Early in the war, America kept its distance, letting Ukraine claim credit for sinking the Moskva, flagship of Russia’s Black Sea Fleet, but now some have decided to take victory laps.

NBC News reported “intelligence shared by the U.S. helped Ukraine sink the Russian cruiser Moskva, confirming an American role in perhaps the most embarrassing blow to Vladimir Putin’s troubled invasion.”

Mr. Putin doesn’t endure such slights, especially since Moscow has been frustrated by its naval impotence going back to at least 1905, when Tsar Nicholas II sent his Baltic Fleet 18,000 miles to fight Japan, only to suffer humiliation.

Would America have telegraphed the world if Japan had done it with our torpedoes?

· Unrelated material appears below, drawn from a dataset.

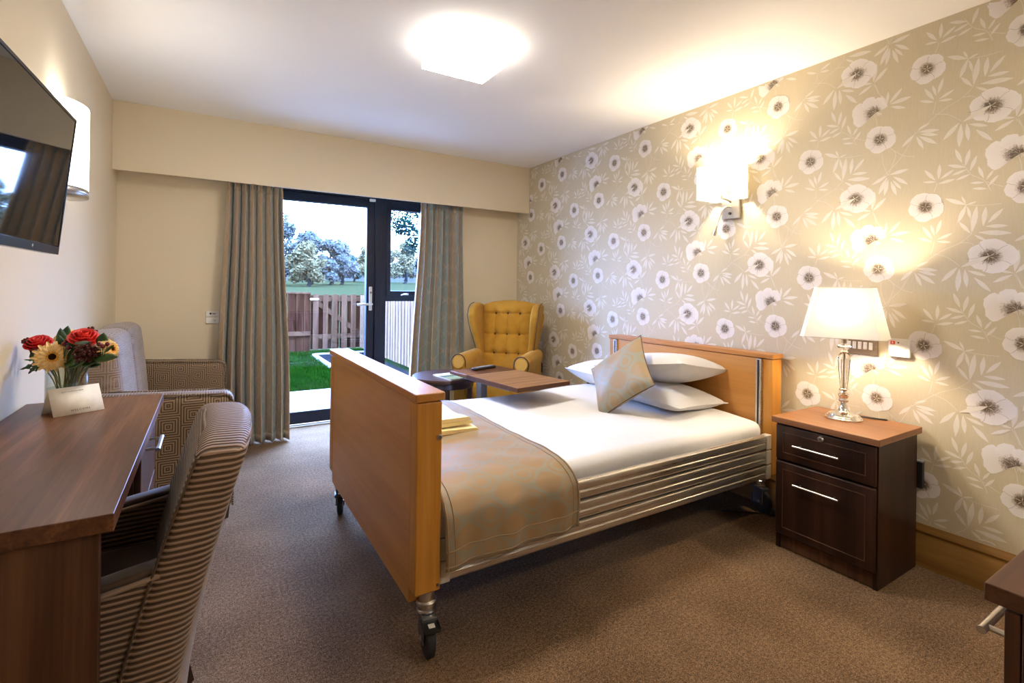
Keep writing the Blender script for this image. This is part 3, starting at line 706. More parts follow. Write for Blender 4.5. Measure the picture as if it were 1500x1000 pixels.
b.build('slatted_deck', 'steel', bed, .002)
b = MB(); b.tube([(1.2, 2.15, .27), (1.9, 2.15, .22)], .035, 12); b.box(1.1, 1.25, 2.08, 2.22, .2, .29); b.build('motor', 'blackp', bed, .004)
def caster(x, y, ang, brake):
    rt = Matrix.Translation((x, y, 0)) @ Matrix.Rotation(ang, 4, 'Z')
    b = MB(); b.tube([rt @ Vector((0, 0, .145)), rt @ Vector((0, 0, .235))], .026, 18); b.lathe([(.030, .158), (.034, .162), (.034, .170), (.030, .174)], (x, y, 0), 18); b.lathe([(.028, .136), (.032, .139), (.032, .146), (.026, .150)], (x, y, 0), 18)
    st = b.build('caster', 'satin', bed)
    b = MB()
    for s in (-1, 1): b.box(-.02, .046, s * .020 - .003, s * .020 + .003, .05, .132, 0, rt)
    b.box(-.032, .050, -.024, .024, .122, .136, 0, rt); b.build('fork', 'steel', st, .004)
    b = MB(); m2 = rt @ Matrix.Translation((.022, 0, .0625)) @ Matrix.Rotation(PI / 2, 4, 'X')
    b.lathe([(.030, -.014), (.050, -.015), (.0605, -.011), (.0625, 0), (.0605, .011), (.050, .015), (.030, .014)], (0, 0, 0), 28, 0, m2.to_3x3()); b.v = [tuple(Vector(v) + m2.translation) for v in b.v]
    b.build('wheel', 'rubber', st)
    b = MB(); b.tube([rt @ Vector((.022, -.024, .0625)), rt @ Vector((.022, .024, .0625))], .009, 12); b.build('axle', 'satin', st)
    if brake:
        b = MB(); b.rbox(.02, .085, -.028, .028, .112, .124, .004, 2, 0, rt @ Matrix.Translation((0, 0, .004)) @ Matrix.Rotation(.06, 4, 'Y')); b.build('brake_pedal', 'blackp', st)
        b = MB(); b.box(.054, .072, -.010, .010, .1242, .1262, 0, rt @ Matrix.Translation((0, 0, .004)) @ Matrix.Rotation(.06, 4, 'Y')); b.build('brake_mark', 'whitep', st)
caster(.628, 1.545, -PI / 2 - .14, True); caster(.615, 2.735, -PI / 2 - .25, True); caster(2.60, 1.62, -PI / 2 - .2, False); caster(2.60, 2.70, PI / 2, False)

# mattress under its white sheet
mt = thing('mattress', 'white sheeted mattress on the beech bed', 'mattress', (1.62, 2.16, .33))
def soft(v):
    x, y, z = v
    if z > .42:
        k = (z - .42) / .10
        z += k * (.006 * math.sin(x * 6 + 1) * math.cos(y * 5) + .010 * math.exp(-((y - 2.55) / .25) ** 2) + .012 * math.exp(-((x - 2.2) / .35) ** 2) * math.exp(-((y - 2.6) / .3) ** 2))
        z -= .014 * math.exp(-((y - 1.58) / .16) ** 2) * k
    y += .006 * math.sin(x * 9) * (1 if y < 2 else -1) * .6
    return (x, y, z)
b = MB(); b.rbox(.672, 2.555, 1.563, 2.752, .33, .522, .055, 5, 0, None, (36, 22, 4), soft)
b.build('sheet', 'sheet', mt, sub=1)
# patterned runner across the foot of the bed
rn = thing('bed_runner', 'tan and aqua patterned bed runner draped over the foot of the bed', 'bed runner', (.95, 2.15, .53))
path = [(2.80, .36), (2.802, .44), (2.795, .49), (2.76, .522), (2.68, .538), (2.5, .541), (2.2, .536), (1.9, .534), (1.70, .531), (1.62, .524), (1.565, .508), (1.522, .482), (1.496, .445), (1.488, .40), (1.487, .35), (1.485, .285)]
cum = [0]
for i in range(1, len(path)): cum.append(cum[-1] + math.hypot(path[i][0] - path[i - 1][0], path[i][1] - path[i - 1][1]))
def on_path(t):
    s = t * cum[-1]
    for i in range(1, len(path)):
        if s <= cum[i] + 1e-9:
            k = (s - cum[i - 1]) / (cum[i] - cum[i - 1]); return Vector((path[i - 1][0] + (path[i][0] - path[i - 1][0]) * k, path[i - 1][1] + (path[i][1] - path[i - 1][1]) * k))
    return Vector(path[-1])
def run_pt(u, v):
    q = on_path(v); hang = max(0, (v - .80) / .20); bk = max(0, (.12 - v) / .12)
    x = .676 + u * .545 + .012 * hang * math.sin(v * 30) * (u - .4) + .03 * hang * (u - .45)
    y = q.x - hang * (.007 * math.sin(u * 16 + 1) + .005 * math.sin(u * 31) + .0045 * math.sin(u * 22 + v * 60) * math.sin(v * 41 + u * 5)) + bk * .006 * math.sin(u * 15)
    z = q.y + (.003 * math.sin(u * 9 + v * 14) + .0022 * math.sin(u * 13 - v * 37) * math.sin(v * 23)) * (1 - hang) + .010 * hang * (u - .5)
    return (x, y, z)
b = MB(); b.grid(run_pt, 40, 90, 0, lambda u, v: (u * .545, v * cum[-1]))
b.build('cloth', 'runner_cloth', rn, solid=.004)
b = MB()
for uu in (.012, .055, .945, .988): b.tube([Vector(run_pt(uu, k / 80)) + Vector((0, -.002 if k / 80 > .83 else 0, .003)) for k in range(81)], .0022 if uu in (.055, .945) else .0038, 6)
for vv in (.962, .992): b.tube([Vector(run_pt(k / 40, vv)) + Vector((0, -.003, 0)) for k in range(41)], .0028, 6)
b.build('hem', 'cushion_cloth', rn)
# folded towels on the runner
def folded_towel(z0, layers, th, x0, x1, y0, y1, label, sk):
    t = thing('folded_towel', label, 'towel', ((x0 + x1) / 2, (y0 + y1) / 2, z0), 0, 'yellow towels on the bed runner')
    h = th / layers; pts = []
    for k in range(layers):                          # a serpentine of layers, the folds facing the headboard
        zc = z0 + h * (k + .5)
        if k % 2 == 0:
            pts += [(x0 + .01 * k, zc - h * .48), (x1 - .014, zc - h * .46), (x1 - .003, zc - h * .25), (x1, zc), (x1 - .003, zc + h * .25), (x1 - .014, zc + h * .46), (x0 + .01 * k, zc + h * .48)]
        else:
            e = x1 - .012
            pts += [(x0, zc - h * .48), (e - .012, zc - h * .46), (e - .002, zc - h * .2), (e, zc + .0), (e - .002, zc + h * .25), (e - .012, zc + h * .46), (x0, zc + h * .48)]
    def P(u, v):
        i = min(int(v * (len(pts) - 1)), len(pts) - 2); w = v * (len(pts) - 1) - i
        x = pts[i][0] * (1 - w) + pts[i + 1][0] * w; z = pts[i][1] * (1 - w) + pts[i + 1][1] * w
        y = y0 + (y1 - y0) * u
        return (x + .006 * math.sin(u * 5 + sk), y, z + .004 * math.sin(u * 7 + sk + x * 12) * ((z - z0) / th) - (.012 * (z - z0) / th * max(0, (x - x0) / (x1 - x0)) ** 2))
    b = MB(); b.grid(P, 14, len(pts) - 1)
    n = len(pts)
    for u in (0, 1):
        ring = [P(u, k / (n - 1)) for k in range(n)]
        b.poly(ring if u else ring[::-1], 0, None, False)
    b.build('terry', 'towel', t); return t
folded_towel(.538, 1, .024, .74, 1.085, 2.06, 2.36, 'pale yellow folded towel lying flat on the bed runner, bottom of the two', 0)
folded_towel(.564, 2, .042, .74, 1.065, 2.09, 2.38, 'pale yellow folded towel on top of the other towel', 1.4)

def pillow(name, label, group, w, d, t, mat, M4, m='sheet', pinch=.06, puff=.5, piping=None, pleat=0):
    root = thing(name, label, 'cushion' if 'cushion' in name else 'pillow', M4.translation, 0, group)
    def f(sgn):
        def P(u, v):
            a, c = u * 2 - 1, v * 2 - 1
            x = w / 2 * a * (1 - pinch * math.cos(c * PI / 2)); y = d / 2 * c * (1 - pinch * math.cos(a * PI / 2))
            e = max(0, (1 - abs(a) ** 2.4)) ** puff * max(0, (1 - abs(c) ** 2.4)) ** puff
            z = sgn * t / 2 * e + .006 * math.sin(a * 5 + c * 3 + sgn) * e
            if pleat: z += sgn * .004 * math.sin(c * 55) * max(0, a - .45) * (e ** .3)
            return M4 @ Vector((x, y, z))
        return P
    b = MB(); n = 26
    b.grid(f(1), n, n, 0, lambda u, v: (u * w, v * d)); b.grid(lambda u, v: f(-1)(1 - u, v), n, n, 0, lambda u, v: (u * w, v * d))
    o = b.build('cover', m, root, weld=True)
    edge = []
    for k in range(80):
        s = k / 80 * 4; i = int(s); q = s - i
        u, v = ((q, 0), (1, q), (1 - q, 1), (0, 1 - q))[i]; edge.append(f(1)(u, v))
    b = MB(); b.tube(edge, .0028, 6, 0, False, True); b.build('seam', piping or m, root)
    return root
G4 = lambda x, y, z, rx=0, ry=0, rz=0: Matrix.Translation((x, y, z)) @ Euler((rx, ry, rz)).to_matrix().to_4x4()
pillow('pillow', 'plump white pillow lying on the mattress, bottom of the near pair', 'white pillows', .44, .68, .145, None, G4(2.345, 2.13, .582, .05, .05, .05))
pillow('pillow', 'plump white pillow on top of the near pair against the headboard', 'white pillows', .44, .68, .175, None, G4(2.375, 2.14, .726, -.15, .16, .03))
pillow('pillow', 'white pillow on the far half of the bed, its corner showing behind the cushion', 'white pillows', .44, .64, .19, None, G4(2.40, 2.52, .615, 0, .10, -.06))
# patterned cushion standing on its corner against the pillows
Bc, Tc = Vector((1.89, 2.085, .533)), Vector((2.13, 2.105, .905)); Lc, Rc = Vector((2.03, 2.345, .70)), Vector((1.995, 1.83, .70))
ctr = (Bc + Tc + Lc + Rc) / 4
ax = (Rc - Lc).normalized(); up = (Tc - Bc); up = (up - ax * up.dot(ax)).normalized(); nn = ax.cross(up)
ex = (ax - up).normalized(); ey = (ax + up).normalized()
Mc = Matrix((ex, ey, ex.cross(ey))).transposed().to_4x4(); Mc.translation = ctr
pillow('cushion', 'tan and aqua patterned cushion balanced on one corner against the white pillows', None, .385, .385, .13, None, Mc, 'cushion_cloth', .07, .5, 'piping', 1)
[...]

As for the Russian generals, that Ukraine has killed more than anyone since Joseph Stalin doesn’t sit well with the Kremlin, either.

Then there came a New York Times exposé blaring, “U.S. Intelligence Is Helping Ukraine Kill Russian Generals,” with its source saying the Pentagon “declined to specify how many generals had been killed as a result of U.S. assistance.”

This is not the time to play coy. Killing even a single Russian officer is an act of war, and the Ukraine conflict has left 317 dead, according to the Moscow Times. America just told its counterparts to guess how much of that blood is on our hands.

The Pentagon spokesman, John Kirby, tried to play cleanup with reporters, saying, “We do not provide intelligence on the location of senior military leaders,” but he was closing the barn door while horses were still galloping.

General Mark Milley, chairman of the Joint Chiefs of Staff, boasted to Congress of the “significant amount of intelligence flowing to Ukraine,” and the National Security Council spokeswoman, Adrienne Watson, bungled her criticism of the Times piece.

“We do not provide intelligence with the intent to kill Russian generals,” she told Agence France-Presse. Well, what other “intent” is possible? Russians may use the Cyrillic alphabet, but they can read between the lines in English.

In “The Hunt for Red October,” America’s secretary of defense demonstrates the diplomacy that is called for in waging covert war. Reporting the loss of a Soviet submarine to their ambassador, he laments that the Kremlin didn’t come to him for help sooner.

When he suggests the USSR do so in future incidents, the ambassador confesses that the Russians have been unable to reach submariners off North Carolina. The American sighs. “Andre, you’ve lost another submarine?”

The CIA, of course, is behind both losses, but to tell their foes would have popped the Cold War into the microwave, and novelist Tom Clancy knew that nothing sinks a plot faster than characters who are fools.

The risks in Ukraine exceed those of pulp fiction, which is why in the proxy wars America fought with the Soviets, both sides maintained plausible deniability and kept open lines of communication.

In 2018, when pro-Syrian government forces started shelling American commandos, the attackers included Russian mercenaries. The Pentagon called Moscow, which disavowed them.

The defense secretary, James Mattis, then gave orders “for the force to be annihilated. And it was.” Russia claimed four citizens dead, but whatever the true number, it had to take its lumps in silence.

Such scenarios are no longer possible. As a March Washington Post story reported, “Top Russian Military Leaders Repeatedly Decline Calls from U.S., Prompting Fears of ‘Sleepwalking into War.’”

Let’s hope the White House and Pentagon wake up soon, putting distance between Americans and Russian losses. Otherwise, we will squander the chance for diplomacy to maintain peace — and may face war by nuclear means.